*EXERCISE DETAILS:*
Return the first line, the line containing "S.view_settings.use_curve_mapping = False", and every line between them, exactly as they stand.

*PROVIDED MATERIAL:*
┄┄┄┄┄┄

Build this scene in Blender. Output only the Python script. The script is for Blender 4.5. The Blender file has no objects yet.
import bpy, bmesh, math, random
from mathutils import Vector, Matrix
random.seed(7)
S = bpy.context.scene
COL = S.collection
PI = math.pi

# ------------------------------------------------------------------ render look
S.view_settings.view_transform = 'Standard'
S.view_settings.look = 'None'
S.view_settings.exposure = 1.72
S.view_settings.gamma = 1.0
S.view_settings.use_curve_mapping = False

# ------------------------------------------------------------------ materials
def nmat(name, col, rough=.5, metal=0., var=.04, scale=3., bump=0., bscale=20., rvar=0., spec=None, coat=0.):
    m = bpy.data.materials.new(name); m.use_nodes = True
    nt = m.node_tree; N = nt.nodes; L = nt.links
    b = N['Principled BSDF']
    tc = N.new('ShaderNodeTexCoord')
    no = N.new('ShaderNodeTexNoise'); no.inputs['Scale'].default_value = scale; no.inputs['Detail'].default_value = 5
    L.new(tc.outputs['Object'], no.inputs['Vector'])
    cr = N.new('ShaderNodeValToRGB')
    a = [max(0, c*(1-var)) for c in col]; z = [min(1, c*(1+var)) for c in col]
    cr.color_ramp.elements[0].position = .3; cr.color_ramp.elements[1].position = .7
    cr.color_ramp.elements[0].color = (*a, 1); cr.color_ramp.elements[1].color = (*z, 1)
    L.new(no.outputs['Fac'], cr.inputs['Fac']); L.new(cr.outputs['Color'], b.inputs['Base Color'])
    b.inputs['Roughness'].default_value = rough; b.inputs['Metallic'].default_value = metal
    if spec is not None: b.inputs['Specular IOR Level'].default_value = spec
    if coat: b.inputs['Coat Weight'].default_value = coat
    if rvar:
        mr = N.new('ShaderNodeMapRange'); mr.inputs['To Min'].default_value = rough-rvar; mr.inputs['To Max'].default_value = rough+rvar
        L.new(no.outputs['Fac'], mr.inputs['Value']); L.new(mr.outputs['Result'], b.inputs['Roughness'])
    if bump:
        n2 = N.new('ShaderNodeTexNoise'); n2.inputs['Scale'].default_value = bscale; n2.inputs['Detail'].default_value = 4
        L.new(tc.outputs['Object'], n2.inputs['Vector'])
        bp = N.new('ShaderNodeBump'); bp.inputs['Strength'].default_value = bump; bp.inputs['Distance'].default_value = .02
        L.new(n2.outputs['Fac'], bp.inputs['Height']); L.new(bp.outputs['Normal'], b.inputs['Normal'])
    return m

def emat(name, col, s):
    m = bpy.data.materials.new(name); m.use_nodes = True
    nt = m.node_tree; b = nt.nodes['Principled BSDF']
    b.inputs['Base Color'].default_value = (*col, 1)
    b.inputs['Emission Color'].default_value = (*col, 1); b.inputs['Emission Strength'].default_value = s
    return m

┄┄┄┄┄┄

*SOLUTION FOR THIS PROBLEM:*
Build this scene in Blender. Output only the Python script. The script is for Blender 4.5. The Blender file has no objects yet.
import bpy, bmesh, math, random
from mathutils import Vector, Matrix
random.seed(7)
S = bpy.context.scene
COL = S.collection
PI = math.pi

# ------------------------------------------------------------------ render look
S.view_settings.view_transform = 'Standard'
S.view_settings.look = 'None'
S.view_settings.exposure = 1.72
S.view_settings.gamma = 1.0
S.view_settings.use_curve_mapping = False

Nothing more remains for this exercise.